CONAWAY: So she's been going around with this menthol packs on her knee. She says it feels weird to have kind of the heat. She smells like a little old lady, but…

(Soundbite of laughter)

STEWART: Oh, no.

CONAWAY: …she's got to stay on the bike right now. But she's going to be biking 350 miles in the snow in Alaska in late February. So she's coming into a pretty peak time in her training. Meanwhile, she's used the time off to look back over the last year, and we have a slideshow from that. I'll get her to describe what she did last year.

Ms. HOMER: I actually tallied it up, and came out with 6,500 miles.

STEWART: Wow.

Ms. HOMER: It ended up being a thousand more than last year, which surprised me because earlier this year, I spent about three months off my bike, recovering from my last knee injury.
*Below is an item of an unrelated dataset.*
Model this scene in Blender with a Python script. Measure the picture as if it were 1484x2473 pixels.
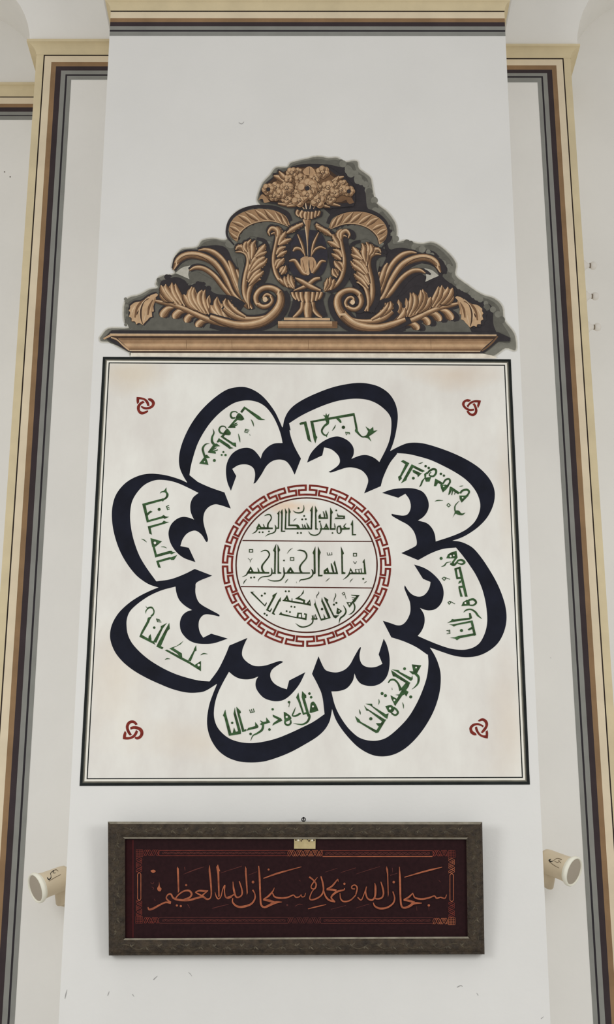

So it turned out I actually had pretty good mileage here.

CONAWAY: I mean, that's on a mountain bike, a lot of it in the snow, with three months off. That's California to Florida and back.

STEWART: Unbelievable.

CONAWAY: We wish her luck. Check out the pictures. She's sitting there with an iceberg above her. It's amazing stuff.

STEWART: All right. It's npr.org/bryantpark. Our Web editor, Laura Conaway. Thanks, Laura.

CONAWAY: Thank you.

STEWART: And thanks to you, everybody, for listening to THE BRYANT PARK PROJECT for this Monday, January 7th, 2008. I'm Alison Stewart.

Do come visit our blog. We're there all day long, sometimes into the night -early morning, too.

This is THE BRYANT PARK PROJECT from NPR News.